Menurut IESR, skema ini menguntungkan semua pihak. Perusahaan dapat mencapai target energi terbarukan mereka, sementara PLN memperoleh sumber pendapatan jangka panjang yang stabil. Laporan tersebut juga menjelaskan bagaimana PLN dapat menyewakan saluran transmisinya dengan struktur dan insentif yang tepat. IESR menilai regulasi kelistrikan yang ada saat ini telah menyediakan ruang untuk implementasi dasar PBJT.
Sebagai perbandingan, IESR menyoroti keberhasilan negara-negara tetangga seperti Vietnam dan Malaysia yang telah mengimplementasikan mekanisme serupa. Hal ini meningkatkan daya saing internasional mereka dan mendorong pertumbuhan energi terbarukan. Oleh karena itu, IESR mendorong Indonesia untuk segera mengimplementasikan PBJT agar tetap menarik investasi asing di kawasan ini.
Dukungan IESR terhadap Implementasi PBJT
Institute for Essential Services Reform (IESR) merilis laporan yang mendukung implementasi PBJT di Indonesia. IESR menilai skema ini sebagai solusi efektif untuk mendorong pengembangan energi terbarukan. Dengan skema ini, perusahaan swasta dapat lebih mudah mengakses jaringan transmisi untuk menyalurkan energi terbarukan ke konsumen, tanpa harus bergantung sepenuhnya pada PLN.
Laporan IESR juga menekankan manfaat ekonomi dari PBJT, baik bagi perusahaan swasta maupun PLN. Perusahaan swasta dapat mengurangi biaya pengembangan infrastruktur, sementara PLN mendapatkan pendapatan tambahan dari penyewaan jaringan transmisi. Secara keseluruhan, IESR meyakini bahwa implementasi PBJT akan mempercepat transisi energi di Indonesia dan meningkatkan daya saing negara di pasar internasional.

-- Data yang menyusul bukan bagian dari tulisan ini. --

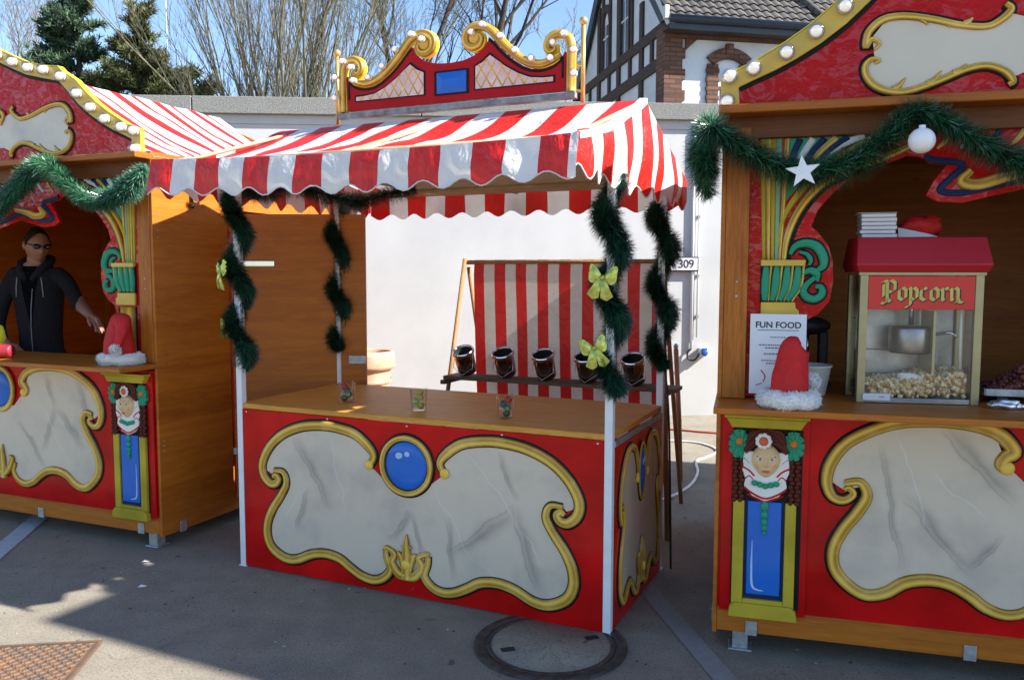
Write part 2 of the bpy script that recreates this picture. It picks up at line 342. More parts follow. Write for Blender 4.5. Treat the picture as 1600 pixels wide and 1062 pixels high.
# manhole
def ringm(r0, r1, z0, z1, n=56):
    m = MB(); m.lathe([(r0, z0), (r0, z1), (r1, z1), (r1, z0)], n, cap=False); return m
plain('iron_rust', (.060, .048, .042), .7, .3, .5, 25, .3); plain('concrete_cover', (.20, .195, .185), .9, 0, .25, 90, .5)
mh = empty('manhole_cover', (.175, 3.55, 0), .3, 'round concrete manhole cover with an iron ring at the middle stall post', 'manhole')
ringm(.295, .342, .001, .009).build('frame_ring', 'iron_rust', mh); ringm(.268, .289, .001, .008).build('cover_ring', 'iron_rust', mh)
MB().lathe([(.2675, .001), (.2675, .0065), (.001, .0070)], 48, cap=False).build('concrete_disc', 'asphalt', mh)
for s in (-1, 1):
    MB().box(s * .2 - .03, s * .2 + .03, -.016, .016, .007, .0105).build('lifting_slot', 'dark_hole', mh)
# rusty drain plate
t = NT('rust_plate'); c = t.co(); f = t.noise(c, 14, 5, .65)
t.set('Base Color', t.ramp(f, [(.3, (.09, .075, .07)), (.55, (.17, .10, .06)), (.75, (.30, .13, .05))])); t.set('Roughness', .75); t.set('Metallic', .2); t.bump(t.noise(c, 60, 3), .4, .003); MATS['rust_plate'] = t.m
dp = empty('drain_plate', (-2.25, 3.37, 0), .13, 'rusty chequered iron cover plate in the sunlit ground', 'manhole')
B('plate', 'rust_plate', dp, -.45, .44, -.32, .14, .001, .008, .002)
m = MB(); rnd = random.Random(3)
for i in range(34):
    for j in range(17):
        x = -.42 + i * .0248; y = -.295 + j * .0255; a = R(38) if (i + j) % 2 else R(-38); dx, dy = math.cos(a) * .011, math.sin(a) * .011; nx, ny = -math.sin(a) * .0035, math.cos(a) * .0035
        if .05 < x + .1 < .0: continue
        m.add([(x - dx - nx, y - dy - ny, .008), (x + dx - nx, y + dy - ny, .008), (x + dx + nx, y + dy + ny, .008), (x - dx + nx, y - dy + ny, .008), (x - dx * .8, y - dy * .8, .012), (x + dx * .8, y + dy * .8, .012)],
              [(0, 1, 5, 4), (2, 3, 4, 5), (1, 2, 5), (3, 0, 4)])
tag(m.build('tread_lug', 'rust_plate', dp), kind='stuff')
MB().box(-.45, .44, .125, .14, .008, .014).box(.425, .44, -.32, .125, .008, .014).build('rim', 'rust_plate', dp)
# cables
plain('cable_white', (.72, .72, .70), .5); plain('cable_red', (.45, .04, .03), .5); plain('cable_black', (.02, .02, .02), .5)
def cable(name, pts, r, mat, label):
    P = smooth2([Vector(p) for p in pts], 8); return tag(MB().tube(P, r, 6).build(name, mat), label, 'cable')
cable('cable', [(.55, 5.55, .008), (1.078, 5.886, .008), (1.369, 6.267, .008), (1.546, 6.721, .008), (1.629, 7.142, .008), (1.75, 7.3, .008), (1.915, 7.564, .008), (1.9, 7.8, .008), (1.75, 7.99, .008), (1.3, 8.1, .008)], .011, 'cable_white', 'white electric cable snaking over the sunlit ground behind the middle stall')
cable('cable', [(1.2, 8.75, .008), (1.704, 8.635, .008), (2.177, 8.43, .008), (3.2, 8.2, .008)], .012, 'cable_red', 'red cable lying on the ground before the white wall')
# litter
plain('paper', (.75, .74, .72), .7)
for (x, y, a, lab) in ((-2.1, 4.60, .4, 'small white scrap of paper on the shaded asphalt near left stall foot'), (-1.95, 4.22, 1.0, 'flat pale leaf lying at the edge of the stall shadow')):
    tag(MB().add([(x - .02, y - .012, .004), (x + .02, y - .014, .006), (x + .024, y + .01, .004), (x - .012, y + .014, .010)], [(0, 1, 2, 3)]).build('paper_scrap', 'paper'), lab, 'litter')

rnd = random.Random(77); m = MB(); m2 = MB()
for q in range(420):
    x = rnd.uniform(-3.2, 2.4); y = rnd.uniform(2.9, 5.4); a = rnd.uniform(0, 6.28); L = rnd.choice([.004, .005, .007, .010]) * rnd.uniform(.7, 1.3); w = L * rnd.uniform(.3, .9); ca, sa = math.cos(a), math.sin(a); h = rnd.uniform(.002, .006)
    (m if rnd.random() < .7 else m2).add([(x - ca * L, y - sa * L, .001), (x + sa * w, y - ca * w, .0012), (x + ca * L, y + sa * L, .001), (x - sa * w, y + ca * w, .0012), (x, y, h)], [(0, 1, 4), (1, 2, 4), (2, 3, 4), (3, 0, 4)])
plain('grit_dark', (.05, .042, .035), .9); plain('grit_pale', (.42, .39, .34), .9)
tag(m.build('grit', 'grit_dark'), 'dark grit and leaf crumbs scattered over the asphalt', 'grit', kind='stuff'); tag(m2.build('grit', 'grit_pale'), 'pale stone chips scattered over the asphalt', 'grit', kind='stuff')
# ------------------------------------------------------------------ fairground stall (two of them, mirror-symmetrical front)
SW, SD = 2.64, 2.05
S1 = [(1.098, .885), (1.076, .905), (1.093, .935), (1.119, .959), (1.077, 1.015), (1.006, 1.047), (.906, 1.062), (.804, 1.062), (.701, 1.05), (.598, 1.012), (.503, .952), (.447, .868), (.433, .787), (.456, .729), (.5, .715), (.537, .742), (.522, .768), (.502, .760)]
S2 = [(.504, .79), (.563, .796), (.591, .74), (.556, .666), (.504, .59), (.469, .504), (.477, .42), (.534, .354), (.6, .322), (.674, .339), (.747, .389), (.83, .409), (.913, .4), (.986, .362), (1.048, .317), (1.119, .296), (1.186, .315), (1.226, .37), (1.206, .43)]
MS_FILL = [(1.098, .90), (1.06, 1.0), (.906, 1.055), (.804, 1.055), (.701, 1.045), (.598, 1.008), (.503, .95), (.447, .868), (.437, .80), (.50, .76), (.56, .775), (.585, .74), (.556, .666), (.504, .59), (.469, .504), (.477, .42), (.534, .354), (.6, .322), (.674, .339), (.747, .389), (.83, .409), (.913, .4), (.986, .362), (1.048, .317), (1.119, .296), (1.186, .31), (1.25, .36), (1.32, .37), (1.32, .80), (1.2, .80)]
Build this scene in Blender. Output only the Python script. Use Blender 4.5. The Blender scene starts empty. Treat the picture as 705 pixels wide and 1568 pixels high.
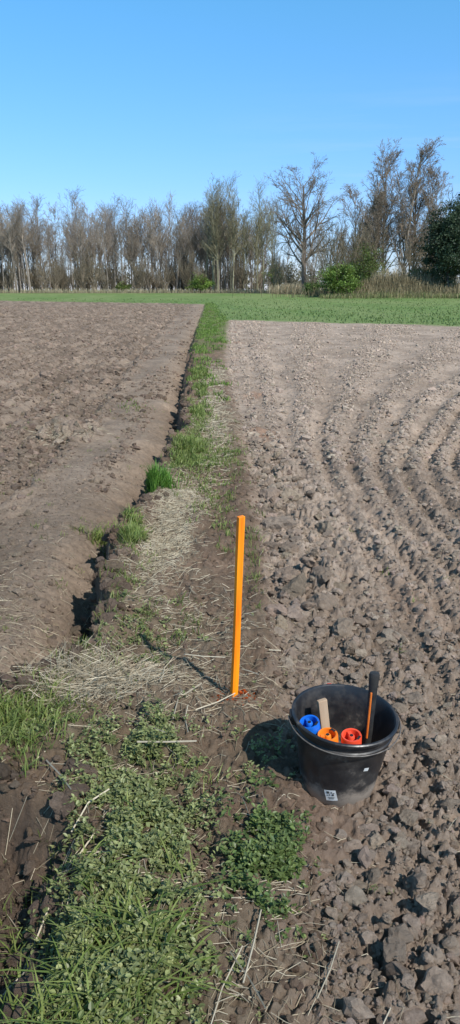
import bpy, bmesh, math, random
import numpy as np
from mathutils import Vector, Matrix
random.seed(7); rng=np.random.default_rng(11)
scene=bpy.context.scene

# ---------------------------------------------------------------- helpers
def sstep(a,b,x):
    t=np.clip((x-a)/(b-a),0,1); return t*t*(3-2*t)
def hsh(ix,iy,seed):
    ix=ix.astype(np.int64).astype(np.uint64); iy=iy.astype(np.int64).astype(np.uint64)
    h=(ix*np.uint64(374761393)+iy*np.uint64(668265263)+np.uint64(seed*974634777+12345))&np.uint64(0xffffffff)
    h=((h^(h>>np.uint64(13)))*np.uint64(1274126177))&np.uint64(0xffffffff)
    h=((h^(h>>np.uint64(16)))*np.uint64(2246822519))&np.uint64(0xffffffff)
    h=h^(h>>np.uint64(15))
    return (h&np.uint64(0xffffff)).astype(np.float64)/16777216.0
def noise(x,y,seed=0):
    ix=np.floor(x); iy=np.floor(y); fx=x-ix; fy=y-iy
    u=fx*fx*fx*(fx*(fx*6-15)+10); v=fy*fy*fy*(fy*(fy*6-15)+10)
    def g(dx,dy):
        a=hsh(ix+dx,iy+dy,seed)*2*math.pi
        return np.cos(a)*(fx-dx)+np.sin(a)*(fy-dy)
    n0=g(0,0)*(1-u)+g(1,0)*u; n1=g(0,1)*(1-u)+g(1,1)*u
    return (n0*(1-v)+n1*v)*1.4
def fbm(x,y,seed,o=3):
    s=0;a=1
    for i in range(o):
        s=s+a*noise(x*2**i,y*2**i,seed+i*7); a*=.5
    return s
def worley(x,y,seed):
    ix=np.floor(x); iy=np.floor(y)
    best=np.full(x.shape,9.0); r=np.zeros(x.shape)
    for dx in (-1,0,1):
        for dy in (-1,0,1):
            cx=ix+dx; cy=iy+dy
            px=cx+.1+.8*hsh(cx,cy,seed); py=cy+.1+.8*hsh(cx,cy,seed+1)
            d=(px-x)**2+(py-y)**2
            m=d<best; best=np.where(m,d,best); r=np.where(m,hsh(cx,cy,seed+2),r)
    return np.sqrt(best),r
def mesh_obj(name,V,F,mat,col=None,smooth=False,parent=None):
    me=bpy.data.meshes.new(name)
    V=np.asarray(V,dtype=np.float32); F=np.asarray(F,dtype=np.int32)
    n=F.shape[1]
    me.vertices.add(len(V)); me.vertices.foreach_set('co',V.ravel())
    me.loops.add(F.size); me.loops.foreach_set('vertex_index',F.ravel())
    me.polygons.add(len(F)); me.polygons.foreach_set('loop_start',np.arange(len(F),dtype=np.int32)*n)
    me.update(calc_edges=True)
    me.polygons.foreach_set('use_smooth',np.full(len(F),smooth,dtype=bool))
    if col is not None:
        c=np.ones((len(V),4),dtype=np.float32); c[:,:3]=col
        a=me.color_attributes.new('Col','FLOAT_COLOR','POINT'); a.data.foreach_set('color',c.ravel())
    if mat: me.materials.append(mat)
    me.update()
    ob=bpy.data.objects.new(name,me); scene.collection.objects.link(ob)
    if parent: ob.parent=parent
    return ob
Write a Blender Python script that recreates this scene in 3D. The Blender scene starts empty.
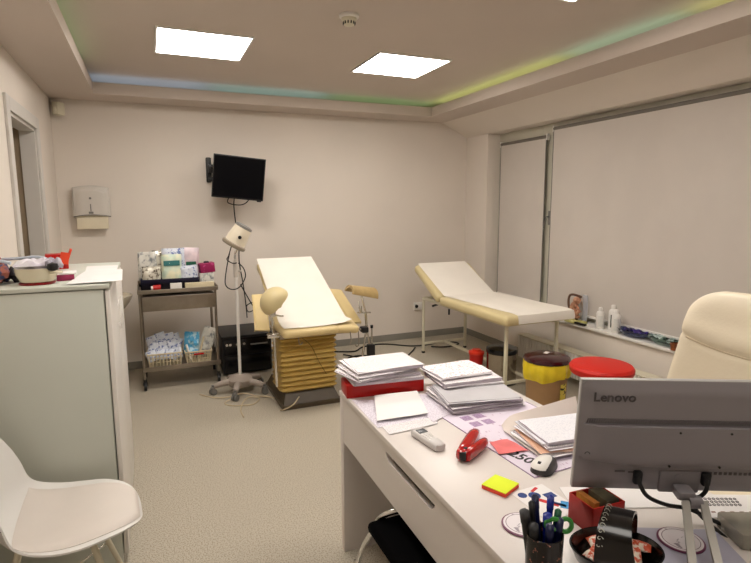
import bpy, bmesh, math, random
from mathutils import Vector, Matrix, Euler, noise
random.seed(7)
PI=math.pi
SC=bpy.context.scene
COL=SC.collection
# ---------------------------------------------------------------- materials
def lin(c):
    return tuple(((v/255)/12.92 if v/255<=.04045 else ((v/255+.055)/1.055)**2.4) for v in c)
MATS={}
def mat(name,rgb,rough=.5,metal=0.,var=.0,scale=8.,bump=0.,bscale=60.,alpha=1.,trans=0.,rgb2=None,ramp=(.4,.6),spec=.5,coat=0.,emit=None,ior=1.45,sheen=0.):
    if name in MATS: return MATS[name]
    m=bpy.data.materials.new(name); m.use_nodes=True
    nt=m.node_tree; N=nt.nodes; L=nt.links
    p=N['Principled BSDF']
    c=lin(rgb); p.inputs['Base Color'].default_value=(*c,1)
    p.inputs['Roughness'].default_value=rough; p.inputs['Metallic'].default_value=metal
    p.inputs['Specular IOR Level'].default_value=spec
    p.inputs['Transmission Weight'].default_value=trans; p.inputs['IOR'].default_value=ior
    p.inputs['Coat Weight'].default_value=coat; p.inputs['Sheen Weight'].default_value=sheen
    p.inputs['Alpha'].default_value=alpha
    tc=N.new('ShaderNodeTexCoord')
    nz=N.new('ShaderNodeTexNoise'); nz.inputs['Scale'].default_value=scale; nz.inputs['Detail'].default_value=4
    L.new(tc.outputs['Object'],nz.inputs['Vector'])
    rp=N.new('ShaderNodeValToRGB'); rp.color_ramp.elements[0].position=ramp[0]; rp.color_ramp.elements[1].position=ramp[1]
    if rgb2: c2=lin(rgb2)
    else: c2=tuple(v*(1-var) for v in c)
    rp.color_ramp.elements[0].color=(*c2,1); rp.color_ramp.elements[1].color=(*c,1)
    L.new(nz.outputs['Fac'],rp.inputs['Fac']); L.new(rp.outputs['Color'],p.inputs['Base Color'])
    if bump:
        n2=N.new('ShaderNodeTexNoise'); n2.inputs['Scale'].default_value=bscale; n2.inputs['Detail'].default_value=3
        L.new(tc.outputs['Object'],n2.inputs['Vector'])
        b=N.new('ShaderNodeBump'); b.inputs['Strength'].default_value=bump; b.inputs['Distance'].default_value=.01
        L.new(n2.outputs['Fac'],b.inputs['Height']); L.new(b.outputs['Normal'],p.inputs['Normal'])
    if emit:
        p.inputs['Emission Color'].default_value=(*emit[0],1); p.inputs['Emission Strength'].default_value=emit[1]
    MATS[name]=m; return m
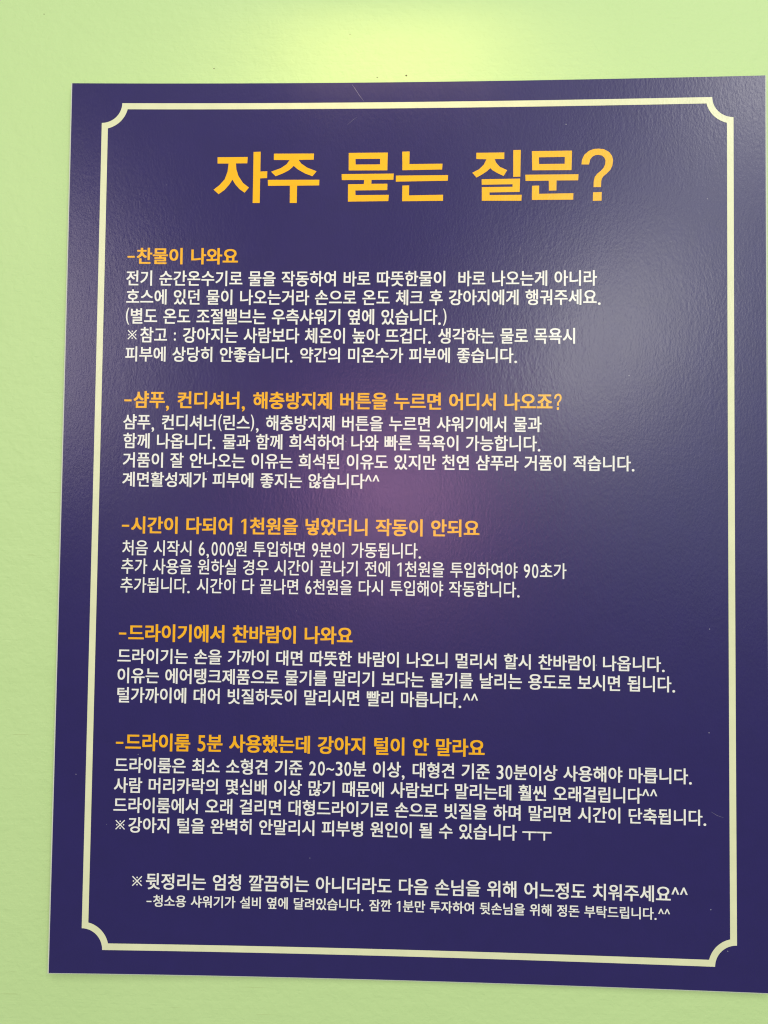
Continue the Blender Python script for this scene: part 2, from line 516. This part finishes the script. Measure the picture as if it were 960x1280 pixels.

Lebih lanjut, IESR menyarankan agar pemerintah segera membuat regulasi yang mendukung implementasi PBJT. Regulasi yang jelas dan transparan akan memberikan kepastian hukum bagi investor dan mendorong investasi di sektor energi terbarukan. Dengan demikian, Indonesia dapat mencapai target bauran energi terbarukan yang telah ditetapkan.
Kesimpulan
RUU EBET tetap menjadi prioritas pemerintah, namun perdebatan mengenai PBJT masih menjadi kendala. Dukungan dari IESR terhadap implementasi PBJT diharapkan dapat mendorong pemerintah dan DPR untuk segera mencapai kesepakatan. Implementasi PBJT dinilai penting untuk mempercepat pengembangan energi terbarukan di Indonesia dan meningkatkan daya saing di tingkat internasional. Keberhasilan negara-negara tetangga yang telah menerapkan mekanisme serupa menjadi contoh yang dapat ditiru Indonesia.